Pif: “Mi ha riempito di orgoglio ricevere il Premio Mario Francese”


Per la prima volta nella sua storia il Premio giornalistico Mario Francese, legato alla memoria del cronista del Giornale di Sicilia ucciso dalla mafia il 26 gennaio 1979, è stato assegnato non all’autore di un’inchiesta ma a Pif, regista, sceneggiatore e attore protagonista di un film. “Non sapevo che si trattasse della prima volta – ci ha spiegato Pif – sono onorato. Ho ricevuto il premio Mario Francese grazie a Mario Francese, perché se non fosse stato per lui o per la gente come lui, probabilmente non avrei fatto un film sulla mafia. Mi sono sentito abbastanza in colpa quando ho scoperto di aver vissuto per una ventina d’anni a pochi chilometri da dove è stato ucciso e di non esserne a conoscenza. Questo premio mi riempie d’orgoglio”.

Pif, com’ è nata l’idea di scrivere il film?

“Quando sono arrivato a Milano ho capito che c’era una certa ignoranza in fatto di mafia e così, a forza di spiegare cos’era la mafia ho iniziato anch’io a leggere ed informarmi”.

Chi ha scelto il titolo?

“Il titolo è stato scelto per caso. Una mia amica mi chiedeva di venire a Palermo e io le ho spiegato che non potevo perché stavo scrivendo un film sulla mafia. Così, per scherzare, lei mi ha chiesto se avessi paura di essere ammazzato ed io le ho risposto: “No, tanto la mafia uccide solo d’estate!”. Poi il mio produttore ha sentito questa frase e l’ha scelta come titolo del film”.

Questo è stato il suo primo film da regista. Ha incontrato difficoltà?

“No. So che la televisione e il cinema hanno due linguaggi diversi. Della televisione mi piace l’immediatezza. Il cinema è un’altra cosa”.

pif
Il regista Pif

Nel film ha evidenziato l’aspetto umano dei giudici “eroi” e ha descritto i pericolosi capi mafia in modo ironico. Perché questa scelta?

“Noi tendiamo a mitizzare Falcone e Borsellino. In realtà, tutti possiamo essere Falcone, perché lui non aveva i super poteri. Così come gli altri che hanno combattuto la mafia. Se li pensiamo come esseri viventi ci rendiamo conto di quanto queste persone siano state grandi e straordinarie nella loro normalità. La mia idea era di raccontarli nella loro quotidianità, sia i buoni che i cattivi”.

Qual è stato il momento in cui ha capito che la mafia esiste?

“Nel 1992, con l’attentato di Falcone e Borsellino. Avevo 19 anni.
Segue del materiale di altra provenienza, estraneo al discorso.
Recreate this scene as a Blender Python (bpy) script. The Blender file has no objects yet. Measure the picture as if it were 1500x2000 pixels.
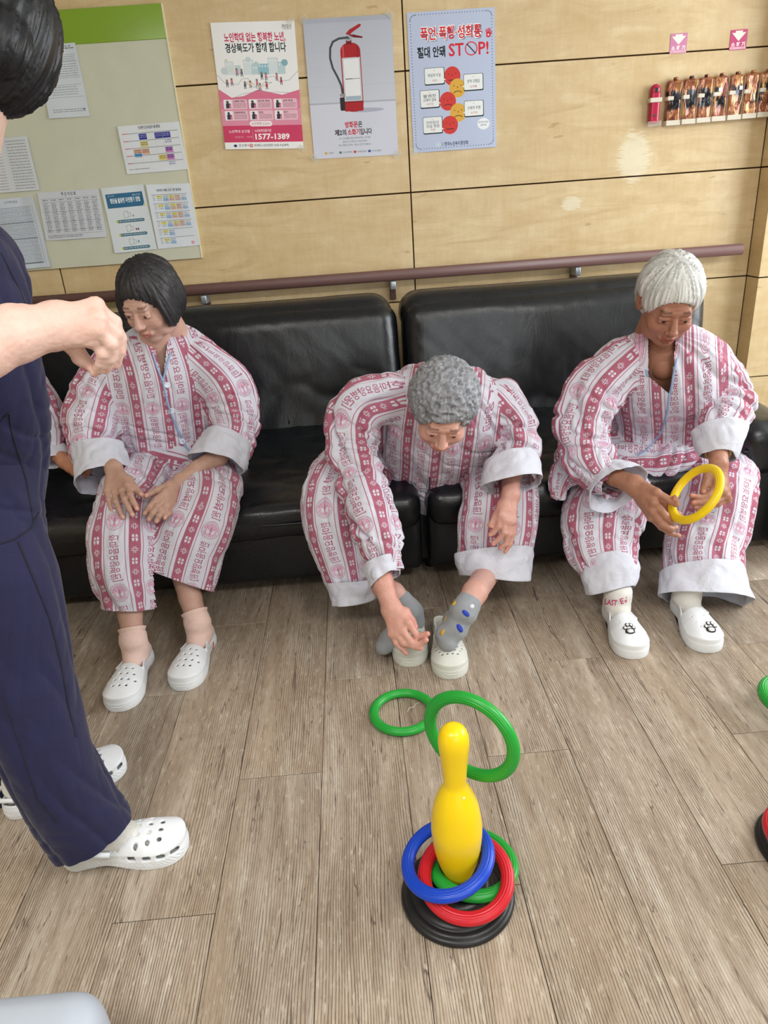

Dopo, per tutti i siciliani c’è stato un cambio di mentalità”.

Come nasce la sua collaborazione con Addio Pizzo.

“Avevo conosciuto i ragazzi di Addio Pizzo per una puntata de Il Testimone di MTV. Di solito, le produzioni che girano un film a Palermo pagano il pizzo. Io non volevo fare un film contro la mafia e pagare il pizzo, mi sembrava insensato. Ho girato quattro settimane a Palermo senza pagarlo”.

Perché ha scelto la Capotondi come protagonista e non un’attrice siciliana?

“È stata la scelta di Flora bambina ad indirizzarmi. Infatti, ho scelto per primi i protagonisti bambini. La Capotondi era perfetta per interpretare la parte di Flora, ragazza della Palermo bene che non si accorge di vivere a contatto con la mafia”.

Quale donna siciliana che apprezza?

“Apprezzo professionalmente Carmen Consoli. Sa esprimere la propria personalità senza cadere nel cliché. Il suo essere siciliana è un modo per aprirsi al mondo, non per chiudersi. Teresa Mannino mi è molto simpatica perché tira fuori l’essere palermitana in maniera divertente”.

Sta lavorando a nuovi progetti?

“Sì. Sto lavorando al montaggio del Testimone, a marzo comincerà una nuova serie. A giugno inizierò a scrivere una nuova sceneggiatura”.